Más interesante aún, la izquierda no puede ser tolerante, porque ello implicaría que transige con el enemigo, que acepta frenar la marcha del Progreso, que se acobarda. En una “democracia de calidad” la izquierda valiente necesariamente debe ser intolerante con todo aquello que se oponga a sus objetivos. Esto ayuda a entender el extraño concepto de tolerancia que manejan habitualmente los progresistas. La tolerancia, para ellos, no es una virtud recíproca, sino unidireccional, que se ejerce siempre desde la derecha hacia la izquierda, pero nunca al revés.

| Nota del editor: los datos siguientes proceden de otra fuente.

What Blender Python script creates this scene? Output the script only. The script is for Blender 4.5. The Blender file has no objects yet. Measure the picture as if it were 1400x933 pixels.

La sociedad tiene que ser tolerante con la inmigración, con el Islam, con el aborto, con la homosexualidad, con la transexualidad, con las lenguas regionales, con el separatismo o hasta con el terrorismo etarra… Es decir, con todo aquello que la izquierda apoye en cada momento. Pero en cambio, nunca debe ser tolerante con quien cuestione estos dogmas. Cualquier opinión que frene la marcha del Progreso puede y debe ser cancelada. Esta asimetría de la tolerancia explica que el gobierno pueda excarcelar a los golpistas catalanes a la vez que detiene a quienes rezan el rosario delante de un abortorio.

Puede que no todos lo reconozcan con la misma claridad que Rufián, pero esta es la mentalidad común de toda la izquierda. Su visión política parte de la exclusión automática de cualquiera que se les oponga como “antidemocrático”. Mientras no se entienda esto, la derecha española está condenada a seguir buscando en vano “socialistas buenos” con los que pactar. Pero más grave incluso es que buena parte de la derecha española ha asumido esta mentalidad y se afana en demostrar lo tolerante que es, ya sea enarbolando la bandera arcoíris, defendiendo la inmigración o aplaudiendo el aborto, con la esperanza dócil y sumisa de que ser reconocidos como una “derecha democrática”.